Caylor's Death Sentence Upheld by Florida Supreme Court
Florida's Supreme Court has upheld the death sentence for Matthew Lee Caylor who was convicted of raping and killing a 13-year-old girl, Melinda Hinson, at a Panama City motel in 2008.
Caylor is a registered sex offender from Georgia who told police he was selling cocaine and methamphetamines while in Panama City.
Hinson's body was found under a bed in a room in the hotel previously rented by Caylor two days after she was reported missing.
Caylor, also sentenced to life on a charge of sexual battery involving great physical force and 30 years for aggravated child abuse, told police he strangled Hinson with his hands and a telephone cord after the two started to have consensual sex.

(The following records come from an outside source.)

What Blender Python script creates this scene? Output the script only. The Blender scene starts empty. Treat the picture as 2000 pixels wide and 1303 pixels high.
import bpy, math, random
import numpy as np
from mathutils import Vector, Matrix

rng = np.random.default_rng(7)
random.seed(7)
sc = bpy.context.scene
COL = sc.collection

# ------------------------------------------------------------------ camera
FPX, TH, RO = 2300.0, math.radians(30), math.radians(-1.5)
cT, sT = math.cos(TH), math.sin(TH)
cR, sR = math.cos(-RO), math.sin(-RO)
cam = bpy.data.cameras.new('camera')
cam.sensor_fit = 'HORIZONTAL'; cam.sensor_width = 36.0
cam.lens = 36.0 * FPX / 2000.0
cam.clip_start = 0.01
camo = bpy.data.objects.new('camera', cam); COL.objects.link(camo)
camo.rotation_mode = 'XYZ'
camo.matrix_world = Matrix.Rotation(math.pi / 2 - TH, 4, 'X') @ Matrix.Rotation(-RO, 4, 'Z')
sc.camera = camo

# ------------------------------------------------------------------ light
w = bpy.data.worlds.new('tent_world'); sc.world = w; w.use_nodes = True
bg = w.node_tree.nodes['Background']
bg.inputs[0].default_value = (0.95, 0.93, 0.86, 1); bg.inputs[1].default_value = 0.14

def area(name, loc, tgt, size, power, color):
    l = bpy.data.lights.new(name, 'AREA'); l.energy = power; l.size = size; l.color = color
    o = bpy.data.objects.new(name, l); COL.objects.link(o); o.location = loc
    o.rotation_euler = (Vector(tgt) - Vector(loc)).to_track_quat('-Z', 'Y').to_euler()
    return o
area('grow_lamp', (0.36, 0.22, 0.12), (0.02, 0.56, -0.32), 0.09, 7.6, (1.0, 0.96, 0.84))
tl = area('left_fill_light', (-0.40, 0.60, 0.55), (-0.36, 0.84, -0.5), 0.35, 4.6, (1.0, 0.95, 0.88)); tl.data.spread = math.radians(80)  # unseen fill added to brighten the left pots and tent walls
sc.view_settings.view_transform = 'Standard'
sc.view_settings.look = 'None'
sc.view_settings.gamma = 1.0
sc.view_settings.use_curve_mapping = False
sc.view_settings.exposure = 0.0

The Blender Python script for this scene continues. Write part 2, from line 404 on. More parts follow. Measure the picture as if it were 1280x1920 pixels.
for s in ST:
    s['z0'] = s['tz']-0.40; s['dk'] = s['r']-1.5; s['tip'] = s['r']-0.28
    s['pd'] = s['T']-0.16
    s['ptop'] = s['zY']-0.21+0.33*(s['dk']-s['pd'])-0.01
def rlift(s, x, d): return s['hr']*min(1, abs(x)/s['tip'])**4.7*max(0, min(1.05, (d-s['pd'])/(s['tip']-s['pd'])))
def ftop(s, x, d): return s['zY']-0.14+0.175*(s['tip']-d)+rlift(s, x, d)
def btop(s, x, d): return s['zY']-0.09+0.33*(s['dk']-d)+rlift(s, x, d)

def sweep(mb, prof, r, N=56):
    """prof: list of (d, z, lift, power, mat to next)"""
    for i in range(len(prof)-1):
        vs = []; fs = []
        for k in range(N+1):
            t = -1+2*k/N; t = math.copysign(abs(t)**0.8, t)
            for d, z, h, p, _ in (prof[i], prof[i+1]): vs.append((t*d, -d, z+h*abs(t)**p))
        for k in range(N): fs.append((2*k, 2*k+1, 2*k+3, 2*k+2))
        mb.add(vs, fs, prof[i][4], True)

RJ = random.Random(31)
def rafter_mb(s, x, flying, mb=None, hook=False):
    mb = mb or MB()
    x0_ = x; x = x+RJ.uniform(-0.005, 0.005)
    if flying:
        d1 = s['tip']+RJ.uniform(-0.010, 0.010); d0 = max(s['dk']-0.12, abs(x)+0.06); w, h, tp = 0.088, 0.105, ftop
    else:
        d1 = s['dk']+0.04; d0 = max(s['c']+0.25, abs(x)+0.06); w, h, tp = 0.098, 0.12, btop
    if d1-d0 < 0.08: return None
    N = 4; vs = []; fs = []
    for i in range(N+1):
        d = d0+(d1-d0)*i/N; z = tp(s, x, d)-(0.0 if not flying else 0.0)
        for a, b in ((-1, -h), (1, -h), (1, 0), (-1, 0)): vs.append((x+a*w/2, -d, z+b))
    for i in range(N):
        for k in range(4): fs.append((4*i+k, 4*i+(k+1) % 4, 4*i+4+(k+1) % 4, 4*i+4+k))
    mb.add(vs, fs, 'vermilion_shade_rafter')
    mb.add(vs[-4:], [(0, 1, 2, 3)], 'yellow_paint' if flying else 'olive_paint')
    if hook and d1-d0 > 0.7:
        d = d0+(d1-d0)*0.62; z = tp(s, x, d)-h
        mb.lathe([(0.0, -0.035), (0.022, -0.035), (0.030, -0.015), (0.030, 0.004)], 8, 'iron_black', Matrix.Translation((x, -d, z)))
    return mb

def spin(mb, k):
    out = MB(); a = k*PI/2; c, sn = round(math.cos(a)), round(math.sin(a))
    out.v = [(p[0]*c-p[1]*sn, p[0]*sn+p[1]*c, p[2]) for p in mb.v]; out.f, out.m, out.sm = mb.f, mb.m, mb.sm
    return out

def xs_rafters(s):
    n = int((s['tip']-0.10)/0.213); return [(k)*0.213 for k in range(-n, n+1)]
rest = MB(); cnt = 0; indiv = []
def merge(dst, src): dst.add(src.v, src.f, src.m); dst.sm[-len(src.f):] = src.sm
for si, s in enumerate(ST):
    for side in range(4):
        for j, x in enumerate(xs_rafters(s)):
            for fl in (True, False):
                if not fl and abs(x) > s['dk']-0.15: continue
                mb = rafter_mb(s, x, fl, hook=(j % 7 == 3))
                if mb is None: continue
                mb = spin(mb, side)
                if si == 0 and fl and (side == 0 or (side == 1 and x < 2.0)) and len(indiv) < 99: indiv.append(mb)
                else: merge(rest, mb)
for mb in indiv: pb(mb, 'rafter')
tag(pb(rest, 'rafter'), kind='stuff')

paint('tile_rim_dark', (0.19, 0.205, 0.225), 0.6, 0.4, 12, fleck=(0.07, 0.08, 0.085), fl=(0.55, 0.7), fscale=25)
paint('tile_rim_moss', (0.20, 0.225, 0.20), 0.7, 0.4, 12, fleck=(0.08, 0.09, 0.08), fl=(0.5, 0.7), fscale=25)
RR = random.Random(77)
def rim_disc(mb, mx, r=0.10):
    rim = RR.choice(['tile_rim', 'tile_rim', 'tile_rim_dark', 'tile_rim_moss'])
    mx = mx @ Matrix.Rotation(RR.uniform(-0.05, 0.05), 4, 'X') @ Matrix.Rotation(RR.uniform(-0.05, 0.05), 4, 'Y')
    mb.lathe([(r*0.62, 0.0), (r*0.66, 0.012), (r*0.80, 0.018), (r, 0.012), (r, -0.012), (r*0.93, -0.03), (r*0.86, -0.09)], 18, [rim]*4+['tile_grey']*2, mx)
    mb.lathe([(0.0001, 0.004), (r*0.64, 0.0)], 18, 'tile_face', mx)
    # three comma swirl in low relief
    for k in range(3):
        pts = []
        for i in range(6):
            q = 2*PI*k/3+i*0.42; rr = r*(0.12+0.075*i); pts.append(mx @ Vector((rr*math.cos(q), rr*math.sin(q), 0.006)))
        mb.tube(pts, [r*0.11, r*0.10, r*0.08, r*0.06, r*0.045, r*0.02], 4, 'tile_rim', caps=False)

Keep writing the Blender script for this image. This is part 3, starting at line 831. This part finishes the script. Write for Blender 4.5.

He appealed on several grounds, including a claim that the court erred in convicting him for sexual battery involving great physical force, for the courtassigning "little weight" to Hinson coming from a "dysfunctional family," that death is a disproportionate punishment for the crime, and that the death penalty is unconstitutional.
Justice Peggy Quince dissented in part, writing that the state did not present sufficient evidence to support the offense of sexual battery involving great physical force.
Quince wrote that Florida statutes requires the state to "prove that the act of sexual battery occurred without the victim's consent where the victim is 12 years of age or older."